"Stephen J. Turnbull" <stephen(a)xemacs.org> writes:
>>>>> "Jason" == Jason R Mastaler
<jason(a)mastaler.com> writes:
Jason> "Stephen J. Turnbull" <stephen(a)xemacs.org> writes:
>> Jason's example is bogus here; the invocation of /tmp/emptyfile
>> succeeds! (At least on Linux, under ash, bash, and csh.)
Jason> Bogus? Emacs should silently succeed in this case? If for
Jason> some reason /usr/sbin/sendmail got truncated, you'd lose
Jason> mail until you happened to notice this.

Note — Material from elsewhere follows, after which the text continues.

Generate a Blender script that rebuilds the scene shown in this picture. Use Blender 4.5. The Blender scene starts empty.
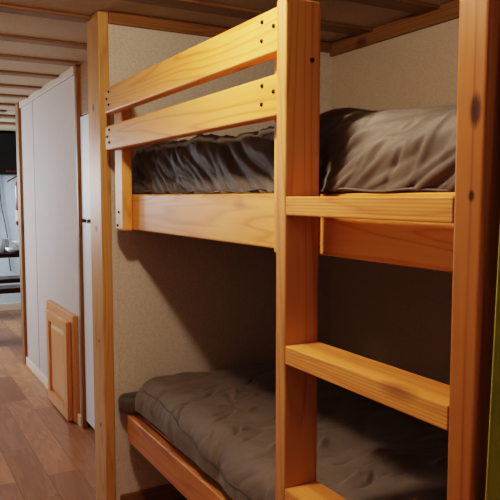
import bpy, bmesh, math, random
from mathutils import Vector, Matrix, noise as mnoise

random.seed(7)
SC = bpy.context.scene
COL = SC.collection

# ------------------------------------------------------------------ helpers
def link(o):
    COL.objects.link(o)
    return o

def mesh_obj(name, bm, mat, loc=(0, 0, 0), parent=None, smooth=False):
    me = bpy.data.meshes.new(name)
    bm.normal_update()
    bm.to_mesh(me)
    bm.free()
    if mat:
        for m in (mat if isinstance(mat, (list, tuple)) else [mat]):
            me.materials.append(m)
    if smooth:
        for p in me.polygons:
            p.use_smooth = True
    o = link(bpy.data.objects.new(name, me))
    place(o, loc, parent)
    return o

def place(o, loc, parent=None):
    o.location = loc
    if parent is not None:
        o.parent = parent
        if parent.parent is not None:
            base = Vector(parent.parent.location) + Vector(parent.location)
        else:
            base = Vector(parent.location)
        o.location = Vector(loc) - base

def box_bm(size, bevel=0.0, seg=2, bm=None, off=(0, 0, 0)):
    new = bm is None
    if new:
        bm = bmesh.new()
    r = bmesh.ops.create_cube(bm, size=1.0)
    vs = r['verts']
    for v in vs:
        v.co = Vector((v.co.x * size[0] + off[0], v.co.y * size[1] + off[1], v.co.z * size[2] + off[2]))
    if bevel > 0:
        es = {e for v in vs for e in v.link_edges}
        bmesh.ops.bevel(bm, geom=list(es), offset=bevel, segments=seg, affect='EDGES', profile=0.5)
    return bm

def board(name, x, y, z, mat, parent=None, bevel=0.003, seg=2):
    """box from ranges; origin at its centre"""
    s = (x[1] - x[0], y[1] - y[0], z[1] - z[0])
    c = ((x[0] + x[1]) / 2, (y[0] + y[1]) / 2, (z[0] + z[1]) / 2)
    return mesh_obj(name, box_bm(s, bevel, seg), mat, c, parent)

def lathe_bm(profile, n=24, bm=None, off=(0, 0, 0)):
    if bm is None:
        bm = bmesh.new()
    rings = []
    for r, z in profile:
        if r < 1e-6:
            rings.append([bm.verts.new((off[0], off[1], off[2] + z))])
        else:
            rings.append([bm.verts.new((off[0] + r * math.cos(2 * math.pi * i / n),
                                        off[1] + r * math.sin(2 * math.pi * i / n), off[2] + z)) for i in range(n)])
    for a, b in zip(rings, rings[1:]):
        if len(a) == 1 and len(b) == 1:
            continue
        for i in range(n):
            j = (i + 1) % n
            if len(a) == 1:
                bm.faces.new((a[0], b[i], b[j]))
            elif len(b) == 1:
                bm.faces.new((a[i], b[0], a[j]))
            else:
                bm.faces.new((a[i], b[i], b[j], a[j]))
    bmesh.ops.recalc_face_normals(bm, faces=bm.faces)
    return bm

def tube_bm(pts, r, n=8, bm=None):
    if bm is None:
        bm = bmesh.new()
    pts = [Vector(p) for p in pts]
    rings = []
    for i, p in enumerate(pts):
        d = (pts[min(i + 1, len(pts) - 1)] - pts[max(i - 1, 0)]).normalized()
        a = Vector((0, 0, 1)) if abs(d.z) < 0.9 else Vector((1, 0, 0))
        u = d.cross(a).normalized()
        w = d.cross(u).normalized()
        rings.append([bm.verts.new(p + r * (math.cos(2 * math.pi * k / n) * u + math.sin(2 * math.pi * k / n) * w)) for k in range(n)])
    for a, b in zip(rings, rings[1:]):
        for k in range(n):
            bm.faces.new((a[k], a[(k + 1) % n], b[(k + 1) % n], b[k]))
    bm.faces.new(rings[0][::-1])
    bm.faces.new(rings[-1])
    bmesh.ops.recalc_face_normals(bm, faces=bm.faces)
    return bm

def empty(name, loc, label, cat, group=None):
    o = link(bpy.data.objects.new(name, None))
    o.empty_display_size = 0.05
    o.location = loc
    o['label'] = label
    o['category'] = cat
    if group:
        o['group'] = group
    return o

def tag(o, label, cat, group=None):
    o['label'] = label
    o['category'] = cat
    if group:
        o['group'] = group
    return o

def struct(o):
    o['kind'] = 'structure'
    return o

# ------------------------------------------------------------------ materials
def srgb(r, g, b):
    f = lambda c: (c / 255 / 12.92) if c / 255 <= 0.04045 else ((c / 255 + 0.055) / 1.055) ** 2.4
    return (f(r), f(g), f(b), 1.0)

class NT:
    def __init__(self, name):
        self.m = bpy.data.materials.new(name)
        self.m.use_nodes = True
        self.t = self.m.node_tree
        self.b = self.t.nodes['Principled BSDF']
    def n(self, typ, **kw):
        nd = self.t.nodes.new(typ)
        for k, v in kw.items():
            if k in nd.inputs:
                nd.inputs[k].default_value = v
            else:
                setattr(nd, k, v)
        return nd
    def l(self, a, b):
        self.t.links.new(a, b)
    def math(self, op, a, b=None, clamp=False):
        nd = self.t.nodes.new('ShaderNodeMath')
        nd.operation = op
        nd.use_clamp = clamp
        for i, v in enumerate((a, b)):
            if v is None:
                continue
            if hasattr(v, 'is_output'):
                self.l(v, nd.inputs[i])
            else:
                nd.inputs[i].default_value = v
        return nd.outputs[0]
    def ramp(self, fac, stops):
        nd = self.t.nodes.new('ShaderNodeValToRGB')
        cr = nd.color_ramp
        while len(cr.elements) < len(stops):
            cr.elements.new(0.5)
        for e, (p, c) in zip(cr.elements, stops):
            e.position = p
            e.color = c if len(c) == 4 else (*c, 1)
        self.l(fac, nd.inputs[0])
        return nd.outputs[0]
    def mix(self, fac, a, b, blend='MIX'):
        nd = self.t.nodes.new('ShaderNodeMix')
        nd.data_type = 'RGBA'
        nd.blend_type = blend
        for s, v in ((nd.inputs[0], fac), (nd.inputs[6], a), (nd.inputs[7], b)):
            if hasattr(v, 'is_output'):
                self.l(v, s)
            else:
                s.default_value = v
        return nd.outputs[2]
    def bump(self, h, strength=0.2, dist=0.01):
        nd = self.n('ShaderNodeBump')
        nd.inputs['Strength'].default_value = strength
        nd.inputs['Distance'].default_value = dist
        self.l(h, nd.inputs['Height'])
        self.l(nd.outputs[0], self.b.inputs['Normal'])

def plain(name, col, rough=0.5, metal=0.0, spec=0.5):
    k = NT(name)
    k.b.inputs['Base Color'].default_value = col
    k.b.inputs['Roughness'].default_value = rough
    k.b.inputs['Metallic'].default_value = metal
    k.b.inputs['Specular IOR Level'].default_value = spec
    return k.m

def wood(name, axis, light, mid, dark, rough=0.42, rings=13.0, along=0.6, across=8.5, knots=(), contrast=1.0, lines=0.0):
    """clear-coated softwood; grain runs along the given local axis"""
    k = NT(name)
    tc = k.n('ShaderNodeTexCoord')
    oi = k.n('ShaderNodeObjectInfo')
    off = k.n('ShaderNodeCombineXYZ')
    r1 = k.math('MULTIPLY', oi.outputs['Random'], 37.0)
    r2 = k.math('MULTIPLY', oi.outputs['Random'], 91.0)
    k.l(r1, off.inputs[0]); k.l(r2, off.inputs[1]); k.l(r1, off.inputs[2])
    def mapped(a, c):
        mp = k.n('ShaderNodeMapping')
        s = [c, c, c]
        s['XYZ'.index(axis)] = a
        mp.inputs['Scale'].default_value = s
        k.l(tc.outputs['Object'], mp.inputs['Vector'])
        ad = k.n('ShaderNodeVectorMath', operation='ADD')
        k.l(mp.outputs[0], ad.inputs[0]); k.l(off.outputs[0], ad.inputs[1])
        return ad.outputs[0]
    n1 = k.n('ShaderNodeTexNoise', Scale=1.0, Detail=2.0, Roughness=0.4, Distortion=0.25)
    k.l(mapped(along, across), n1.inputs['Vector'])
    ring = k.math('FRACT', k.math('MULTIPLY', n1.outputs['Fac'], rings))
    # asymmetric growth ring: slow rise, quick fall
    ringc = k.ramp(ring, [(0.0, (0.5, 0.5, 0.5)), (0.15, (0, 0, 0)), (0.66, (0.22, 0.22, 0.22)), (0.92, (1, 1, 1)), (1.0, (0.5, 0.5, 0.5))])
    n2 = k.n('ShaderNodeTexNoise', Scale=1.0, Detail=4.0, Roughness=0.65)
    k.l(mapped(3.0, 190.0), n2.inputs['Vector'])
    n3 = k.n('ShaderNodeTexNoise', Scale=1.0, Detail=2.0)
    k.l(mapped(1.2, 5.0), n3.inputs['Vector'])
    f = k.math('ADD', k.math('MULTIPLY', ringc, 0.36 * contrast), k.math('MULTIPLY', n2.outputs['Fac'], 0.30 * contrast))
    f = k.math('ADD', f, k.math('MULTIPLY', k.math('SUBTRACT', n3.outputs['Fac'], 0.5), 0.7 * contrast))
    f = k.math('ADD', f, 0.5 - 0.33 * contrast, clamp=True)
    col = k.ramp(f, [(0.12, light), (0.5, mid), (0.95, dark)])
    # small random knots
    vor = k.n('ShaderNodeTexVoronoi', Scale=1.0)
    k.l(mapped(2.6, 5.2), vor.inputs['Vector'])
    kn = k.ramp(vor.outputs['Distance'], [(0.0, (1, 1, 1)), (0.075, (0.6, 0.6, 0.6)), (0.14, (0, 0, 0))])
    dk = (dark[0] * 0.35, dark[1] * 0.3, dark[2] * 0.3, 1)
    col = k.mix(k.math('MULTIPLY', kn, 0.75), col, dk)
    for (c, sx, sy, sz) in knots:
        sb = k.n('ShaderNodeVectorMath', operation='SUBTRACT')
        k.l(tc.outputs['Object'], sb.inputs[0]); sb.inputs[1].default_value = c
        dv = k.n('ShaderNodeVectorMath', operation='DIVIDE')
        k.l(sb.outputs[0], dv.inputs[0]); dv.inputs[1].default_value = (sx, sy, sz)
        ln = k.n('ShaderNodeVectorMath', operation='LENGTH')
        k.l(dv.outputs[0], ln.inputs[0])
        kk = k.ramp(k.math('ADD', ln.outputs['Value'], k.math('MULTIPLY', k.math('SUBTRACT', n2.outputs['Fac'], 0.5), 0.5)),
                    [(0.0, (1, 1, 1)), (0.55, (0.9, 0.9, 0.9)), (1.0, (0, 0, 0))])
        col = k.mix(k.math('MULTIPLY', kk, 0.92), col, (dark[0] * 0.12, dark[1] * 0.08, dark[2] * 0.08, 1))
    if lines:
        sx = k.n('ShaderNodeSeparateXYZ')
        k.l(tc.outputs['Object'], sx.inputs[0])
        zz = k.math('ADD', k.math('MULTIPLY', sx.outputs[2], lines), k.math('MULTIPLY', n1.outputs['Fac'], 1.6))
        band = k.ramp(k.math('FRACT', zz), [(0.0, (1, 1, 1)), (0.25, (0, 0, 0)), (0.75, (0, 0, 0)), (1.0, (1, 1, 1))])
        col = k.mix(k.math('MULTIPLY', band, 0.55), col, dark)
    k.l(col, k.b.inputs['Base Color'])
    k.b.inputs['Roughness'].default_value = rough
    k.b.inputs['Specular IOR Level'].default_value = 0.35
    k.bump(f, 0.10, 0.002)
    return k.m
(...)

OK, you got me. Emacs should not silently succeed. ("In an ideal
world", but see Kyle's explanation of why sendmail-send-it has always
ignored sendmail return values.) But...
... the "easy test" (exec from the command line) succeeds in the sense
of returning 0.
What's going on here? Should we change call-process-*?
Try calling emptyfile using execle() in C, it fails. Calling it from
shells succeeds though. It seems like call-process-* somehow invokes
the shell and then the command (since it returns 0 when invoking an
empty file).
(call-process "/tmp/emptyfile") should not return 0 IMHO.